Su líder, Carlos Coppel, llegó a Madrid en los años 60 del siglo XIX y “fundó una fábrica de relojes en la calle Fuencarral, que tuvo un gran prestigio en su época”, cuenta el investigador, que habla de otros como Fernando Ganter y Alberto Maurer, también relojeros. “La Pedriza, un lugar prácticamente descocido hasta que el geólogo Casiano de Prado la investigó en los años 60 del siglo XIX, ya la recorrían algunos alemanes”, cuenta Sánchez Crespo. “Era gente que venía en pantalón corto, que en aquella época no se llevaba, y se pegaban unas palizas tremendas por la Sierra. Eso mucha gente aquí no lo entendía”, continúa el periodista, que se refiere a fragmentos literarios y periodísticos de la época con “curiosas descripciones de cómo eran estos alemanes, que debían ser unos tíos bestias, enormes... En uno se decía que, después de haber estado en Los Alpes, se metieron a La Pedriza y se perdieron, porque es un laberinto”.
La Ventana del Diablo
En esta formación rocosa en forma de ventana, situada en el tercero de los Siete Picos, varios miembros de la Sociedad Peñalara “Los Doce Amigos” (germen de la Real Sociedad Alpina Peñalara) colocaron en 1919 una placa en homenaje a uno de sus cofundadores, el suizo Alberto Oettli, fallecido meses antes. Así lo recoge un número de ese año de la revista Peñalara, que recuerda las excursiones a la Sierra de este “venerable decano de los guadarramistas”, de profesión ingeniero mecánico en la empresa alemana Siemens-Schuckert, en tiempos “sin chalets, sin albergues, hasta sin caminos”. Y sus viajes a los picos más escarpados, como cuando, el 12 de julio de 1891, completó la primera ascensión deportiva conocida al macizo de Siete Picos en compañía de Arthur Jackson, el cónsul británico de la época. En la actualidad no queda rastro de la placa, aunque sí de su marca en la roca, y Piolet, pseudónimo con el que Oettli solía firmar los relatos de sus expediciones, es uno de los grandes olvidados de la Sierra de Guadarrama.
El Camino Schmidt
La ruta clásica que une los albergues de los puertos de Navacerrada y la Fuenfría, los dos pasos históricos a través de la Sierra, fue señalizada en 1926 por el socio número 13 de la Real Sociedad Española de Alpinismo Peñalara, un europeo de origen alemán (algunos creen que era suizo o austríaco) llamado Eduardo Schmidt. Primer guarda del albergue que este club construyó en 1917, Schmidt fue un pionero del alpinismo y el esquí en España, donde vivió el resto de su vida. Trazó el itinerario que lleva su nombre para ir a visitar a los guardas del albergue del Puerto de Navacerrada, construido en 1927.
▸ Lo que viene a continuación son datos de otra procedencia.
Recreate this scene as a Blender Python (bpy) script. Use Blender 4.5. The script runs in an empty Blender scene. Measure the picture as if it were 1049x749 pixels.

En la recta final de su vida -murió en El Espinar (Segovia), en 1962-, el montañero pasó una temporada en Trillo (Guadalajara), donde conoció a su esposa Paquita y quedó inmortalizado, en la obra Viaje a la Alcarria (1948), por el Nobel de Literatura Camilo José Cela: “[…] a la entrada del pueblo hay una casa muy arreglada, toda cubierta de flores; en ella vive, ya viejo y retirado, cultivando sus rosales y sus claveles y trabajando su huerta, un veterano alpinista que se llama Schmidt. […] fue un montañero famoso; en la sierra de Guadalajara [Guadarrama] hay un camino que lleva su nombre […]”.